Another historical novel about love among the ruins of the Celestial Empire. Someday Jonathan Spence or another Sinologist will tell us what this literary escapism really means. Right now, it means "Jade: A Novel of China" by Pat Barr, a vast, many-storied pagoda of a book set in the second half of the 19th century, when the Middle Kingdom resembled a disturbed anthill and the gunboats of the Great Powers guaranteed the barbarians' privileges.

As with other recent novels about China ("Tai-Pan," "Noble House," "Dynasty" and "Spring Moon"), "Jade" is mainly about culture shock.

Plucky Alice Greenwood's missionary father is massacred in Tientsin in 1879. Kidnaped to distant Hunan province, she becomes an abused house servant in the service of the patriarch of a wealthy clan. After a time, the patriarch -- Most Honorable or Dragon Brightness as he is called in the characteristic way of these novels -- makes Alice, now called Uncut Jade, his concubine. The teen-age barbarian is instructed in the lovemaking techniques of the pillow books, which she rather enjoys.

When Dragon Brightness is away, other women in the household abuse Uncut Jade. She flees, loses her baby, and, after several harrowing adventures, arrives in the British colony of Hong Kong.

In her travels, Alice/Uncut Jade has met Lin Fu-wei, a young revolutionary. They are attracted, a chemistry enhanced by the young Englishwoman's apparent command of Chinese in multiple dialects. However, Alice goes to live in Mukden with her long-lost mother, now remarried to another missionary, a sullen Bible-thumper. The stepfather makes sexual advances, and a shocked Alice flees to Port Arthur to live with an older brother, an official in the celebrated Imperial Chinese Customs Service, the international revenue agency administered by Sir Robert Hart.

Lin Fu-wei reappears, and the two young people fall head-over-heels in love. Unhappily, the older brother discovers them entwined in bed one day and Uncut Jade has to pack up again, this time to Shanghai, the great commercial center of British trade.

We are at this point less than halfway through a very long novel. Ahead lies more torment as Alice/Uncut Jade lives through the siege of Port Arthur (not the Russian defeat, but the Chinese one, in 1894) and the Boxer Rebellion. She eventually marries a wimpy English trader and is widowed, whereupon she sets up on her own in Peking as a trader in jade and objets d'art. She campaigns against the insidious practice of foot-binding and -- heavens! -- translates into Chinese John Stuart Mill's treatise on the subjection of women. At the very end, Alice, now called Polished Jade to indicate the finishing of her education, sails for home, for England, where she has never been. There are hints she will return. Dare we hope for a sequel? Still ahead is all the tumult of 20th-century China. And does not Mao Tse-tung himself, like Jade, come from Hunan?

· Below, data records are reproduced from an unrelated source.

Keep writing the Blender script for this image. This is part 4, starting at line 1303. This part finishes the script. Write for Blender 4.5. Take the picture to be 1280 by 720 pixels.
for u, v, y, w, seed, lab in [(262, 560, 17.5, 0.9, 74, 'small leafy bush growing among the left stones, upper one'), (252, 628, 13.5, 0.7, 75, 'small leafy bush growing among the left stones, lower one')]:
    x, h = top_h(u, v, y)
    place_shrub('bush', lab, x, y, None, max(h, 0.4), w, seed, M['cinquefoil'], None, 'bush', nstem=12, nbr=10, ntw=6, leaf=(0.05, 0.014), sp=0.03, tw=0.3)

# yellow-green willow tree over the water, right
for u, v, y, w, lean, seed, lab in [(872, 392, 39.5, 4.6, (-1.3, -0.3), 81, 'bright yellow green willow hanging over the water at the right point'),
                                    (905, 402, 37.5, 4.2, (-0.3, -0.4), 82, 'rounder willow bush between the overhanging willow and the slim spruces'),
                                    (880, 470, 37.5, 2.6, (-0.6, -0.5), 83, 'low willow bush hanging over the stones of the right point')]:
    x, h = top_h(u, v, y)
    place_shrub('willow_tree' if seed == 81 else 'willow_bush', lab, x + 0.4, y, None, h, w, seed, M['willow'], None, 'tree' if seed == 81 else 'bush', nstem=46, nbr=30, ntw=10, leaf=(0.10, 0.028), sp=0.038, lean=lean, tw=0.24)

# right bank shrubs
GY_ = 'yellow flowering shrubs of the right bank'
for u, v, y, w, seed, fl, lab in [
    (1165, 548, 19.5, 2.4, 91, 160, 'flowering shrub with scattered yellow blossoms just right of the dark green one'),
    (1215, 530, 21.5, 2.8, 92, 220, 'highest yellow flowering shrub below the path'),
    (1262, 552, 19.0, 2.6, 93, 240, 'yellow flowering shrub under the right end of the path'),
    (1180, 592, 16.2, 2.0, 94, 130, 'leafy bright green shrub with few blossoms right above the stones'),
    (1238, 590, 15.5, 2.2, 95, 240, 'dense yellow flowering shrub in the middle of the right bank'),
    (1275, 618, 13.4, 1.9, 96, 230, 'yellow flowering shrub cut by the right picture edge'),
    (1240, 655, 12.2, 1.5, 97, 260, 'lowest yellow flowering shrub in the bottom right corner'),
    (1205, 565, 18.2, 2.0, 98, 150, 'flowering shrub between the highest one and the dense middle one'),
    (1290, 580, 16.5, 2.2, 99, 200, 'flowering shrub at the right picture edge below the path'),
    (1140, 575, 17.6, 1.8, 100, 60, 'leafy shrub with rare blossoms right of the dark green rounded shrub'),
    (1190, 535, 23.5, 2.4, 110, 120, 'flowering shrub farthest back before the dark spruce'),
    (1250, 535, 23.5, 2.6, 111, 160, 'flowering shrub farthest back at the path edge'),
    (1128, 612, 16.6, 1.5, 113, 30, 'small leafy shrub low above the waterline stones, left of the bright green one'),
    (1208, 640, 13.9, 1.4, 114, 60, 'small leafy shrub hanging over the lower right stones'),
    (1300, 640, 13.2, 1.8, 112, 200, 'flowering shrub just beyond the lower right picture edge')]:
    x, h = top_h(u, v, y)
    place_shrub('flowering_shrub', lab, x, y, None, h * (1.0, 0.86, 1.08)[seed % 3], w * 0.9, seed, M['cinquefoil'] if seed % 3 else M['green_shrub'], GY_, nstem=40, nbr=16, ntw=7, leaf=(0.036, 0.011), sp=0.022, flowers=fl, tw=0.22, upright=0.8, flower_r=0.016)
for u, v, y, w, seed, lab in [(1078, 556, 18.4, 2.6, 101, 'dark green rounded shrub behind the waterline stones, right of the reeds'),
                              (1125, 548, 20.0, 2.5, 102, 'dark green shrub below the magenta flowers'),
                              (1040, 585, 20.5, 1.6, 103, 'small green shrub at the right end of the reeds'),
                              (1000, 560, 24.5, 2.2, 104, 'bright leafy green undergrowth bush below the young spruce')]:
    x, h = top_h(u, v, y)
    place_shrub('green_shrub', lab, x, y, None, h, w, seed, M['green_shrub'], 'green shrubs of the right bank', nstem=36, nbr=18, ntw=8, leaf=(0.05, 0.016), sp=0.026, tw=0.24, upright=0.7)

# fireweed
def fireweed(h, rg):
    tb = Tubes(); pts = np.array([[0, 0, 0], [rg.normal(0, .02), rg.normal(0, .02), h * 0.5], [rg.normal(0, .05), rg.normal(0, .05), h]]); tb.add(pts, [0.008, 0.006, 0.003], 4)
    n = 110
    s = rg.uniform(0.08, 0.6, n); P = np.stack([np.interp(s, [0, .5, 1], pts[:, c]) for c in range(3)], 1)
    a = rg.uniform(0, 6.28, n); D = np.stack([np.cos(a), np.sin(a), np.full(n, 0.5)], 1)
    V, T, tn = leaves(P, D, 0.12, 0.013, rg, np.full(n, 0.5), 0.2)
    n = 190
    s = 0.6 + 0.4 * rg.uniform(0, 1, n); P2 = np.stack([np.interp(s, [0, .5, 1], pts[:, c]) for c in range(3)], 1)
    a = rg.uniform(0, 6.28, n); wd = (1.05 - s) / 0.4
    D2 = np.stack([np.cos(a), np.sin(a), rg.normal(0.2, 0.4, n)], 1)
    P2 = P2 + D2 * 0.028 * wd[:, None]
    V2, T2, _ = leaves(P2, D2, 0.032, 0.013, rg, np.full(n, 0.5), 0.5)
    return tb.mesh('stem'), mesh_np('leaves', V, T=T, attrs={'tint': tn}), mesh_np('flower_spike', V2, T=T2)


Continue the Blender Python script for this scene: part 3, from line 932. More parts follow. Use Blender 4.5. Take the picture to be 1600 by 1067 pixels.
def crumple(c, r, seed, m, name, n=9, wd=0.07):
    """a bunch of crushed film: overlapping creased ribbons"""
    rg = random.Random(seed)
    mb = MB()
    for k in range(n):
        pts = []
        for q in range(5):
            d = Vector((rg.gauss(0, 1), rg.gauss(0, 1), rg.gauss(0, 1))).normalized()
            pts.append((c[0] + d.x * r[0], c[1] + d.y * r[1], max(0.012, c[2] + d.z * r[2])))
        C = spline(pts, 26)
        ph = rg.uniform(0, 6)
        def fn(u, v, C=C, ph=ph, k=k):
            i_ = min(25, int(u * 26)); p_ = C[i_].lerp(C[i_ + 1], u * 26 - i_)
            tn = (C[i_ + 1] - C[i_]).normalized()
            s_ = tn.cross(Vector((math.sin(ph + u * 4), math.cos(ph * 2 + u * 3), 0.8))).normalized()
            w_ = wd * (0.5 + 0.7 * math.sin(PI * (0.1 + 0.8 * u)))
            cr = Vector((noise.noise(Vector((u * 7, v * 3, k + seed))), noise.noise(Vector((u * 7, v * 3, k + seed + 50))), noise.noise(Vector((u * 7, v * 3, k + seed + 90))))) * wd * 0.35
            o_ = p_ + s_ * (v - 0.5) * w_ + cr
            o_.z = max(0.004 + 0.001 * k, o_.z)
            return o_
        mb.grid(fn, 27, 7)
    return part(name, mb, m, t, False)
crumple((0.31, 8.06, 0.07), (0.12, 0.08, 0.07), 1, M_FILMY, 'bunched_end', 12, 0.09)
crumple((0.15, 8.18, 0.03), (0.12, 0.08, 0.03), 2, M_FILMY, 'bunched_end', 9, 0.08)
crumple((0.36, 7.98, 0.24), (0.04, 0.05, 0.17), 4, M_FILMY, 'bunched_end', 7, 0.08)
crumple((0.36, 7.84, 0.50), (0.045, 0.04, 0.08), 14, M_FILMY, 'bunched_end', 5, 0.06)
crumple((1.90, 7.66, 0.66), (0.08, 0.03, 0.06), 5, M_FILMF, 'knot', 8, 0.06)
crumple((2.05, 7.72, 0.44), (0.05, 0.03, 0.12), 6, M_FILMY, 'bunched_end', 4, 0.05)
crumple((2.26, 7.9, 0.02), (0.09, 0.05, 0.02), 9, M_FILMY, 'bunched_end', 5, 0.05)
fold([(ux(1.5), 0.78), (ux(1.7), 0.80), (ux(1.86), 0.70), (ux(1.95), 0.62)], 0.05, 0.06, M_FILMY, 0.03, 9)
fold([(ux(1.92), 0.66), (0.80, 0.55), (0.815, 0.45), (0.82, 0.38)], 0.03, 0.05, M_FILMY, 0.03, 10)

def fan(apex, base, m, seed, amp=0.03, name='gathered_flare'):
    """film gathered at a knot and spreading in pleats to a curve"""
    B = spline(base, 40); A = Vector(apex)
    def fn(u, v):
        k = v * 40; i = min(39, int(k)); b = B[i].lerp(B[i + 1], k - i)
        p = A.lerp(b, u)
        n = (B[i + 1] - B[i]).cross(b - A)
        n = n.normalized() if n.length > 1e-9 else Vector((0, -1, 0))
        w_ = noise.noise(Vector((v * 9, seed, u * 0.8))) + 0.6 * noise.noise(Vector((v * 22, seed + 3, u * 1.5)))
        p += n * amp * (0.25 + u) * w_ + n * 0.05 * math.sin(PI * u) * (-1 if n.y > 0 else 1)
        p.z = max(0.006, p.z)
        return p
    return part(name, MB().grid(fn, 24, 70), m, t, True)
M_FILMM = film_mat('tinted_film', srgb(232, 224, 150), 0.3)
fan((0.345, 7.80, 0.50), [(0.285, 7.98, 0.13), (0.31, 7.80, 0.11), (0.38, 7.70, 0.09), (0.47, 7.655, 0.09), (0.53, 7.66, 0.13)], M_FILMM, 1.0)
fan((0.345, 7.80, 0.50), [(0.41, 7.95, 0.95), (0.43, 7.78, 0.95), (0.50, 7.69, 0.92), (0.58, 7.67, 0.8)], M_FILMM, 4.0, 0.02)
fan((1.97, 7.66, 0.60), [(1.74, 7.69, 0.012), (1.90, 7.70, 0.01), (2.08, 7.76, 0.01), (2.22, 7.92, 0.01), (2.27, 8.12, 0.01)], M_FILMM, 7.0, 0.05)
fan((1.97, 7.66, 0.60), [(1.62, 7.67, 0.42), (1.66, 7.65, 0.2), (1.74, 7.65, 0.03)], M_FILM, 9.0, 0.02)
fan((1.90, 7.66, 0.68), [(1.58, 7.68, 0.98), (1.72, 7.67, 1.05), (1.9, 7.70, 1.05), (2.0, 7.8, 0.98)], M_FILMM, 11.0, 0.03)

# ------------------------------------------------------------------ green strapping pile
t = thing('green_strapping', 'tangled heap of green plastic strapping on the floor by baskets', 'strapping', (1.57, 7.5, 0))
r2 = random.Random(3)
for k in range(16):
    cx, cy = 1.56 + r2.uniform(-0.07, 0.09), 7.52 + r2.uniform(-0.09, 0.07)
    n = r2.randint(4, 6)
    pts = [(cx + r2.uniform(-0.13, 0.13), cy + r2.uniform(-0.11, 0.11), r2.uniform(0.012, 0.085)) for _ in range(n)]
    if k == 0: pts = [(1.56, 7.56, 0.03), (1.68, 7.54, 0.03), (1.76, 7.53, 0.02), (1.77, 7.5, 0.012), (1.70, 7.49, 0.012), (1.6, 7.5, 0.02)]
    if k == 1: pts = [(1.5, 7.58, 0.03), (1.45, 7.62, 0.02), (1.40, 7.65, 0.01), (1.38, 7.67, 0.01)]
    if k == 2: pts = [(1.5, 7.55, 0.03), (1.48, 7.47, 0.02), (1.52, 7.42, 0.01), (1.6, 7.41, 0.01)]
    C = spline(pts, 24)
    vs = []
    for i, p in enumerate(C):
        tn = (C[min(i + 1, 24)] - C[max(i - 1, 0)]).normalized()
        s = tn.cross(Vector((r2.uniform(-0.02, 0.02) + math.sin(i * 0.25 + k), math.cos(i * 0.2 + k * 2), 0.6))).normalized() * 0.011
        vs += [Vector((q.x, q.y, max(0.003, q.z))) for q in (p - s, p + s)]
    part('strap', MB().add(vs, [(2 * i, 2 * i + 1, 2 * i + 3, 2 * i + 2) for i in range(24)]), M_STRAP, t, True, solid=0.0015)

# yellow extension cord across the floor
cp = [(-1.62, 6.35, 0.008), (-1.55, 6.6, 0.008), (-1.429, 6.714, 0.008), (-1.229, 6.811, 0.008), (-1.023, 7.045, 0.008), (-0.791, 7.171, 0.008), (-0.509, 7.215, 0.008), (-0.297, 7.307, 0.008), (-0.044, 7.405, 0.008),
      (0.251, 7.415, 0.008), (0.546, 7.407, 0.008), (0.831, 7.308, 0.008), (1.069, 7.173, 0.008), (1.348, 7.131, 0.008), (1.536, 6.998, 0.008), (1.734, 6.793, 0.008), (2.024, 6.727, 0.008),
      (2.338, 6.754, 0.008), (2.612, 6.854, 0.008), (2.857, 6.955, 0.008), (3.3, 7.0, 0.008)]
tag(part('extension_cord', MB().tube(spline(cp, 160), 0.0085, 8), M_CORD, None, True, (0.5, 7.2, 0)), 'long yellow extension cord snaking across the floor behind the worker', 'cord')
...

At its best, "Jade" carries the reader along effortlessly. One certainly gets a sense of the sweep and variety of the old China, built up through a mosaic of snapshots: compradores and Manchus, Sikh policemen in the British concessions, the Yangtze river trade, a typhoon, an opium den. Author Barr has woven what is evidently a lot of scholarly reading into her text. If one hasn't read the poetry translations of Arthur Waley or Witter Bynner elsewhere, there's no harm reading Tu-fu here:

"The colours of autumn are fresh in the wind and rain . . . though the virgins have all gone their way to the yellow graves . . . in dark rooms ghost-green fires are shining . . ."

At its worst, "Jade" clunks along mechanically, the dialogue filling in clunks of the historical background: "Tush, that's putting it too strongly, Mary. But certainly now that Pax Britannica has descended over all and even Afghanistan seems quiet, there's precious little excitement in the military life. I might as well go trading trinkets like you, Charles."

But Barr infuses her Western characters with contemporary values in a way that rings false. Her missionaries are all bigots or hapless dreamers. Her Chinese characters are lifeless caricatures. And what can this Scottish missionary daughter's lust for Chinese men possibly mean? I could have skipped some of the pleas for sexual toleration in order to learn what the Dowager Empress and her eunuchs were up to.

So, in the end, "Jade" disappoints, despite its exotic background and adventurous plot. Of the many new China novels around, the best remains "Spring Moon" by Bette Bao Lord, which teems with cultural nuance and believable characters, and is filled with the idealism of a great people.